--- Start Stored records ---

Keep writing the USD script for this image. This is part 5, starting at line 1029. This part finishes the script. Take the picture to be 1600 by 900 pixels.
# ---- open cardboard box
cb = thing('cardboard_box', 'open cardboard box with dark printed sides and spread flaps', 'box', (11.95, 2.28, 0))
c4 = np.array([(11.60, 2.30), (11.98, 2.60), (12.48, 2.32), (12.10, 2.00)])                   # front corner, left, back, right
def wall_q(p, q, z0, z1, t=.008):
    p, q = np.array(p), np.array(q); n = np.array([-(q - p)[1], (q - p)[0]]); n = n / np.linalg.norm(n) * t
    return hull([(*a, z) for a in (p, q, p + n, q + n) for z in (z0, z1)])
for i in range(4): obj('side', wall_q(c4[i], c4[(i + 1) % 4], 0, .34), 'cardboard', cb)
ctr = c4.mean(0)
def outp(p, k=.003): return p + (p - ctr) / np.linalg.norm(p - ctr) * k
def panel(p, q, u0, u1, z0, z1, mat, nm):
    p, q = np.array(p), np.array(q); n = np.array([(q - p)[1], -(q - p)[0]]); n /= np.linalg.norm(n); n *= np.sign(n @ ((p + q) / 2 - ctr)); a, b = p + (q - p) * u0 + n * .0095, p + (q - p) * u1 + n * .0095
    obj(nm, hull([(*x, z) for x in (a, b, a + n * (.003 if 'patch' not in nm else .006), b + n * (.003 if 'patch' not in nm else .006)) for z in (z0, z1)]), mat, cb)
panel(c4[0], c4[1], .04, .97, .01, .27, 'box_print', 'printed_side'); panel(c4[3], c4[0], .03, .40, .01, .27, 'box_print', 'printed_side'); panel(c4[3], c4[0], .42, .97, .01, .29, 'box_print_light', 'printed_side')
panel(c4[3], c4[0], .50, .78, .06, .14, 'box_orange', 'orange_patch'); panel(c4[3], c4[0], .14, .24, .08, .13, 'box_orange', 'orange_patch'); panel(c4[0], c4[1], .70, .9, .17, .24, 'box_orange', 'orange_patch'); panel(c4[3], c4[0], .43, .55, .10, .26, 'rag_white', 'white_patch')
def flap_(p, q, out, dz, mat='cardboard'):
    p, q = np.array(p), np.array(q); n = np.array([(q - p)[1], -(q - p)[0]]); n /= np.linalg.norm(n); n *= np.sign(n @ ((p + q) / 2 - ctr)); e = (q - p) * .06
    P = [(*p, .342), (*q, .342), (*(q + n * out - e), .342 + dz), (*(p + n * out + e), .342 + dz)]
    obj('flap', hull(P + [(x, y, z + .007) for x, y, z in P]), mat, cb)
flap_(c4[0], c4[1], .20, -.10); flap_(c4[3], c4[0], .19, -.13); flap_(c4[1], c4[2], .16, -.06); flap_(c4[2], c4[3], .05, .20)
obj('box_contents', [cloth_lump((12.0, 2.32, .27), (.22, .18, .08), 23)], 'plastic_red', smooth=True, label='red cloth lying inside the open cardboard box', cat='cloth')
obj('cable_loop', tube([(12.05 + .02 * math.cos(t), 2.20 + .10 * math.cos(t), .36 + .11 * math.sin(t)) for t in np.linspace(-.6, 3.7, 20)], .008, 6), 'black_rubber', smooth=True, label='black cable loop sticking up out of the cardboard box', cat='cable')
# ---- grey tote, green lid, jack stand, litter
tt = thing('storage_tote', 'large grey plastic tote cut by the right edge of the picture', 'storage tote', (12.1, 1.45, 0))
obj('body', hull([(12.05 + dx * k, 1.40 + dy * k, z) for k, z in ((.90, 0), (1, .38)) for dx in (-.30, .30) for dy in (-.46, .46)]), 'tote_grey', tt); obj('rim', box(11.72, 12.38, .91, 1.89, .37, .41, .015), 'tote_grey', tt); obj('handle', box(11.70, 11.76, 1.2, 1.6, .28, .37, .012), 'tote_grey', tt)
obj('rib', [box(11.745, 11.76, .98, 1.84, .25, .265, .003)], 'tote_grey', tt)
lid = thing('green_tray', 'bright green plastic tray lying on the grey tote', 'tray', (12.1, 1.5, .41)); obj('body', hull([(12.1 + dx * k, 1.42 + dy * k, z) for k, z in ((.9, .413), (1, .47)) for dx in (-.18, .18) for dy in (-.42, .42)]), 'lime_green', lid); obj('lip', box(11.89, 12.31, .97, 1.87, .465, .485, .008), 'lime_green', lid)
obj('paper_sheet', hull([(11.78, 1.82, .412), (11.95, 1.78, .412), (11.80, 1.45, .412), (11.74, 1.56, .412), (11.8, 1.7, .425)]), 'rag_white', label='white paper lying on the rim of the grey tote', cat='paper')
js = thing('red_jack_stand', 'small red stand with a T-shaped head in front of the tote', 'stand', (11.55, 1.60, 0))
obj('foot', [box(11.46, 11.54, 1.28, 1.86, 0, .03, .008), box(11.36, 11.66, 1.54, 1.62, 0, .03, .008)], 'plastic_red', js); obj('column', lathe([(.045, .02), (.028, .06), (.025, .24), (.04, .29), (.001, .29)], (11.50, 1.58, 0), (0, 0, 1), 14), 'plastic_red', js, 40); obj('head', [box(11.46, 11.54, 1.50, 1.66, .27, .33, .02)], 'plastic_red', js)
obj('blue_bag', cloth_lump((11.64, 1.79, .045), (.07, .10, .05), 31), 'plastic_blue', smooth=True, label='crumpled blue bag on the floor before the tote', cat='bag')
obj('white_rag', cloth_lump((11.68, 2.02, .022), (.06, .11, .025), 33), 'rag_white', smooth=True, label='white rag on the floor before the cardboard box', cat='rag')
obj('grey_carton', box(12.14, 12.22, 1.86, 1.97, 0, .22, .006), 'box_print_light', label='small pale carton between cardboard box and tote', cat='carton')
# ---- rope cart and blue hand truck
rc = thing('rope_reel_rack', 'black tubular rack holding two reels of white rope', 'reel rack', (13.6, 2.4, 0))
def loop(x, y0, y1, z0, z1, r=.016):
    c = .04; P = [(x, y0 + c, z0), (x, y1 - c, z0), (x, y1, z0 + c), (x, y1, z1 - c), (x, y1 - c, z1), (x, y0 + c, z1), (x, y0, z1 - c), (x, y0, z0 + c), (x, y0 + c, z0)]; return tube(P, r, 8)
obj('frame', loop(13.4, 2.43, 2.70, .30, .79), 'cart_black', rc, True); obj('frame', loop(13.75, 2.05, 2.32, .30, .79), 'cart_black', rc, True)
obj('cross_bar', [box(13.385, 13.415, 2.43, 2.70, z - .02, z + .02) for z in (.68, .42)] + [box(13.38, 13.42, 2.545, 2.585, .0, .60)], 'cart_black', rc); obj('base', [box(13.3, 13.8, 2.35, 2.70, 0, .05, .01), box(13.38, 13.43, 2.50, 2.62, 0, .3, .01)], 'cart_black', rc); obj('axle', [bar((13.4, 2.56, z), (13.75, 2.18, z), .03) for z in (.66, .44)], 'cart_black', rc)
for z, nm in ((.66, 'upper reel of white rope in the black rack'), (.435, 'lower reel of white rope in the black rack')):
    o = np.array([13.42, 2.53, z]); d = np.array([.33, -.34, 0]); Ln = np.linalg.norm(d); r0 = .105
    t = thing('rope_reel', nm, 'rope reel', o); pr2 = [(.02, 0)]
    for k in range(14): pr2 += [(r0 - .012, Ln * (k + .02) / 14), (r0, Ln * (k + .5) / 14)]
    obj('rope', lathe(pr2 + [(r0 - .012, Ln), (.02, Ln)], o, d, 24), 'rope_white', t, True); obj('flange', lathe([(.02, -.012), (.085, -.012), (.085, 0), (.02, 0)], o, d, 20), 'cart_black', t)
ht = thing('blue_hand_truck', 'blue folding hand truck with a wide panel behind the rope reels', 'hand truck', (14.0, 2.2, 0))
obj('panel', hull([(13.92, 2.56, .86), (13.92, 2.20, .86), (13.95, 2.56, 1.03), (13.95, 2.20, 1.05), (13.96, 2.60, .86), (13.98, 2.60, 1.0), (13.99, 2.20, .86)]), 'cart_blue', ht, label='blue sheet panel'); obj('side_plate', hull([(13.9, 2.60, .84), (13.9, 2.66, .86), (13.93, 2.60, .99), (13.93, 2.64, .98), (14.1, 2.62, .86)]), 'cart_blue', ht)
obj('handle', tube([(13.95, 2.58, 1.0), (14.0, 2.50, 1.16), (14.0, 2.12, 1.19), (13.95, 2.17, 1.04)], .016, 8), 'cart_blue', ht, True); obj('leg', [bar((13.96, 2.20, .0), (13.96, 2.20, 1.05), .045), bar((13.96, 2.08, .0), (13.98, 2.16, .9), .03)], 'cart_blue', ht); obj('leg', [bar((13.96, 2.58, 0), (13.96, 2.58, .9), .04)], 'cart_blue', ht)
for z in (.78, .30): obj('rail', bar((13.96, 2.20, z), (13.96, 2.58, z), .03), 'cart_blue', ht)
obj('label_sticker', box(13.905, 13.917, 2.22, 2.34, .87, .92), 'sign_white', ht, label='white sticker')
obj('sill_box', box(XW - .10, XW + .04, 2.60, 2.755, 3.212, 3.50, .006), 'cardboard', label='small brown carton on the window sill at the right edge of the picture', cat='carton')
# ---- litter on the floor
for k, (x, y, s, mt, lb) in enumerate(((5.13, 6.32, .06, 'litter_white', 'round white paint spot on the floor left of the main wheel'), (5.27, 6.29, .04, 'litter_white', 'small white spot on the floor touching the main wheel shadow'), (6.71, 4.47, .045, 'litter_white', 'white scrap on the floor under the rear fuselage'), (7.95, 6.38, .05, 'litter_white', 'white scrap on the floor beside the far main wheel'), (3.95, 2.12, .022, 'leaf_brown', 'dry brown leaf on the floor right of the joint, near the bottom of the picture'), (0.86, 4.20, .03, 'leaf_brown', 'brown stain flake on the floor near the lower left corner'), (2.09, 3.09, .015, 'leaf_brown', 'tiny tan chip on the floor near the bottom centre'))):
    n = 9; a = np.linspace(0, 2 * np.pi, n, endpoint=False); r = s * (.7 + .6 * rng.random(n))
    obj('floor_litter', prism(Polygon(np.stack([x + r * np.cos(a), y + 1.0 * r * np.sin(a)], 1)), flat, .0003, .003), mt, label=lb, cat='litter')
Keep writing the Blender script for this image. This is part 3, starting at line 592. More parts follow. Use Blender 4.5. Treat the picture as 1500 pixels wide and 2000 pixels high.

--- End Stored records ---

> Work to complete
All lines holding the word "image" should be picked out and copied.

> Task solution
Keep writing the USD script for this image. This is part 5, starting at line 1029. This part finishes the script. Take the picture to be 1600 by 900 pixels.
Keep writing the Blender script for this image. This is part 3, starting at line 592. More parts follow. Use Blender 4.5. Treat the picture as 1500 pixels wide and 2000 pixels high.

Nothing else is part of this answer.